O vestuário era uma forma dos mais abastados mostrarem seu poder e marcarem a distância que os separava da população pobre, mestiça e escrava. A “arraia miúda” esforçava-se para imitar a elite, endividando-se para adquirir roupas de tecidos nobres, joias, escravos e outros luxos. Os “homens mecânicos” ou trabalhadores usavam basicamente calças e camisas de algodão e tecidos grosseiros, chapéus de palha ou lã, e andavam quase sempre descalços ou com rústicas botinas. Os mais pobres que residiam nas vilas e cidades tinham o costume de vestir peças de tecido nobre – casacas, coletes, capas – já usadas e gastas, muitas vezes obtidas como pagamento de seus serviços. Havia grande variedade no vestuário das classes mais baixas, de acordo com a ocupação e o local onde residiam. Tropeiros, pequenos comerciantes, negros forros, lavradores, vadios – cada um se trajava como suas parcas posses permitiam.
A situação dos escravos era ainda mais precária e a maioria andava quase nua. Aqueles que trabalhavam no campo cobriam-se com peças de tecido grosseiro e andavam sempre descalços. Na senzala, vestia-se geralmente apenas uma camisa longa, calções ou ceroulas. Os cativos que trabalhavam na casa-grande recebiam um guarda-roupa um pouco mais completo, com calças e camisas de tramas grosseiras, como o “pano da serra”. Os indígenas ou “negros da terra” que trabalhavam nos engenhos se vestiam praticamente como os africanos.

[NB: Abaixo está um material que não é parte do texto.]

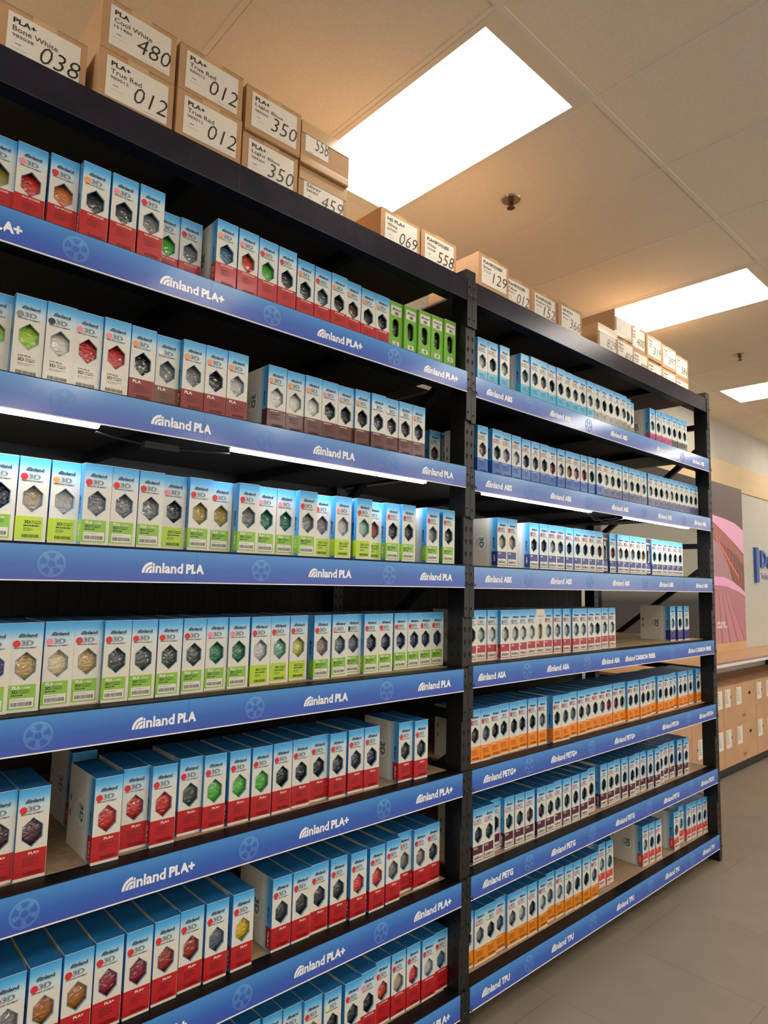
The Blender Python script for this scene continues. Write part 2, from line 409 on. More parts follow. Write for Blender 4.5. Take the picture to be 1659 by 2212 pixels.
# ------------------------------------------------------------------ filament boxes
W, D, H = 0.0708, 0.195, 0.214
paper = '#dad5c9'
cb_front = ramp_axis(mat('carton_front', paper, 0.42, coat=0.15), 'Z', [(0.0, paper), (0.66, paper), (0.80, '#c4dbe6'), (0.92, '#55b2ea'), (1.0, '#2f98de')], 0.0, H)
cb_side = ramp_axis(mat('carton_side', paper, 0.42, coat=0.15), 'Y', [(0.0, '#2c90d8'), (0.10, '#429fdc'), (0.26, '#dfe3e0'), (0.36, paper), (1.0, paper)], -D/2, D/2)
cb_top = mat('carton_top', '#2779bd', 0.4, coat=0.15)
cb_plain = mat('carton_plain', paper, 0.5)
cb_green = mat('carton_green', '#6fae35', 0.5)
cb_black = mat('carton_black', '#2b2b2c', 0.45)
ink = mat('ink_dark', '#1d3346', 0.5)
ink_soft = mat('ink_soft', '#5d6f7c', 0.5)
inkb = mat('ink_black', '#20231f', 0.5)
metal_ink = ramp_axis(mat('ink_silver', '#9aa4a8', 0.4), 'Z', [(0, '#a9b2b4'), (0.5, '#6d7b84'), (1, '#93a4ac')], 0.157, 0.173)
wht = mat('label_white', '#e0ddd3', 0.5)
rim = mat('window_rim', '#7db0d0', 0.4)
fl_m = mat('spool_flange', '#141414', 0.4)
fil = mat('filament', '#888888', 0.32, coat=0.9)
def filament_nodes(m):
    n, l, b = nodes(m)
    oi = n.new('ShaderNodeObjectInfo'); tc = n.new('ShaderNodeTexCoord')
    l.new(oi.outputs['Color'], b.inputs['Base Color'])
    wv = n.new('ShaderNodeTexWave'); wv.inputs['Scale'].default_value = 180; wv.bands_direction = 'X'; l.new(tc.outputs['Object'], wv.inputs[0])
    b2 = n.new('ShaderNodeBump'); b2.inputs['Strength'].default_value = 0.25; b2.inputs['Distance'].default_value = 0.002
    l.new(wv.outputs[0], b2.inputs['Height']); l.new(b2.outputs[0], b.inputs['Normal'])
    b.inputs['Coat Roughness'].default_value = 0.10; b.inputs['Coat IOR'].default_value = 1.65
filament_nodes(fil)
dot_m = mat('sticker', '#888888', 0.45)
nn, ll, bs = nodes(dot_m); oi = nn.new('ShaderNodeObjectInfo'); ll.new(oi.outputs['Color'], bs.inputs['Base Color'])

FO = (0, -D/2-0.0004, 0)           # front print plane
SO = (-W/2-0.0004, 0, 0)           # left side print plane, reading from the front edge backwards
zc = 0.1095
HEX = [(0, zc+0.034), (0.0225, zc+0.0145), (0.0225, zc-0.0145), (0, zc-0.034), (-0.0225, zc-0.0145), (-0.0225, zc+0.0145)]
OVAL = [(0.017*math.sin(a), 0.095+0.021*(1 if math.cos(a) >= 0 else -1)*(1 if abs(math.cos(a)) > 1e-6 else 0)+0.017*math.cos(a)) for a in [2*math.pi*k/16 for k in range(16)]]
OVAL = [(0.017*math.sin(a), zc+(0.020 if k in (14, 15, 0, 1, 2) or (k in (3, 4, 12, 13)) else -0.020)+0.017*math.cos(a)) for k, a in [(k, 2*math.pi*k/16) for k in range(16)]]
def carton_shell(front, side, top, window, rim_mat, printed=True, H=H):
    mb = MB(); w = W/2; d = D/2; n = len(window)
    top_i = max(range(n), key=lambda i: window[i][1]); win = window[top_i:]+window[:top_i]    # clockwise from the top
    bot_i = min(range(n), key=lambda i: win[i][1])
    right = win[:bot_i+1]; left = win[bot_i:]+[win[0]]
    O = (0, -d, 0)
    mb.poly([(0, H)]+right+[(0, 0), (w, 0), (w, H)], O, X, Z, front)
    mb.poly([(0, 0)]+left+[(0, H), (-w, H), (-w, 0)], O, X, Z, front)
    # window edge folded into the box, with a printed rim
    for i in range(n):
        a, b = win[i], win[(i+1) % n]
        mb.add([(a[0], -d, a[1]), (b[0], -d, b[1]), (b[0], -d+0.006, b[1]), (a[0], -d+0.006, a[1])], [(0, 1, 2, 3)], rim_mat)
        ca, cb_ = [(p[0]*1.055, zc+(p[1]-zc)*1.04) for p in (a, b)]
        mb.plane([a, b, cb_, ca], FO, X, Z, [(0, 1, 2, 3)], rim_mat)
    mb.add([(-w, -d, 0), (-w, d, 0), (-w, d, H), (-w, -d, H)], [(0, 1, 2, 3)], side)
    mb.add([(w, -d, 0), (w, d, 0), (w, d, H), (w, -d, H)], [(0, 1, 2, 3)], side)
    mb.add([(-w, d, 0), (w, d, 0), (w, d, H), (-w, d, H)], [(0, 1, 2, 3)], cb_plain)
    mb.add([(-w, -d, H), (w, -d, H), (w, d, H), (-w, d, H)], [(0, 1, 2, 3)], top)
    mb.add([(-w, -d, 0), (w, -d, 0), (w, d, 0), (-w, d, 0)], [(0, 1, 2, 3)], cb_plain)
    # worn white fold line along the top edges
    mb.box(-w, w, -d-0.0003, -d+0.0008, H-0.0005, H+0.0004, cb_plain)
    mb.box(-w-0.0003, -w+0.0009, -d, d, H-0.0005, H+0.0004, cb_plain)
    return mb
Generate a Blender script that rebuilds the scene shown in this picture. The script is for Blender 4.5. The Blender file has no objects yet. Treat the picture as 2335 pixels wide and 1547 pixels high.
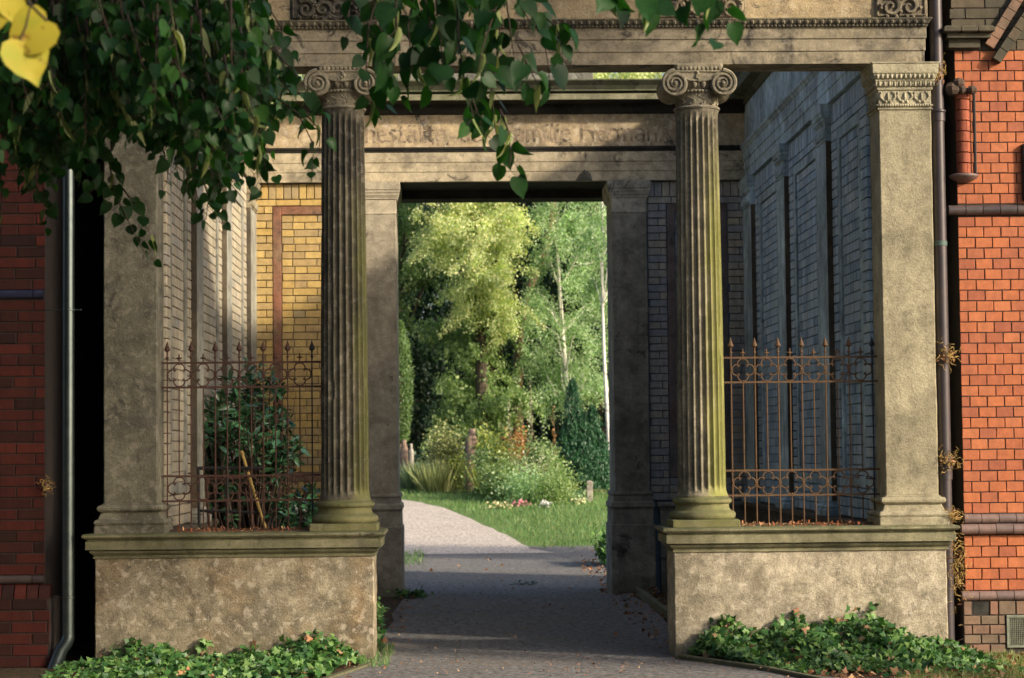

Nas cidades, a situação dos cativos era um pouco diferente. O número de escravos que uma pessoa possuía, até o século XIX, era considerado pelos brasileiros um sinal de nobreza. Os nobres não faziam qualquer trabalho braçal ou mecânico. Além do vestuário, das joias e das carruagens, era fundamental para os cidadãos mais ricos circularem pelas ruas cercado por um cortejo de servos, de preferência bem vestidos. Assim, pajens e mucamas costumavam usar roupas à maneira europeia: vestidos, calções, casacas, librés, coletes, camisas e chapéus, alguns traziam sapatos ou chinelos. Os mais pobres poupavam dinheiro para comprar pelo menos um escravo e assim provar que sua posição social era mais alta.
A indumentária fazia parte de uma série de normas e exigências a que os homens, principalmente os da elite, eram submetidos para serem respeitados pelos que os cercavam. Eram-lhes cobradas elegância, educação, inteligência, fortuna, cultura, oratória, boa aparência e virilidade. Quem não conseguia atender a todos estes quesitos, sofria com a desaprovação dos outros.
– Texto de Márcia Pinna Raspanti.
Escravos vestidos com librés, Carlos Julião.
Referência Bibliográfica:
“O que ‘eles’vestem”, de Márcia Pinna Raspanti. IN: “História dos Homens”, Mary del Priore e Márcia Amantino (organização). Editora Unesp, 2013.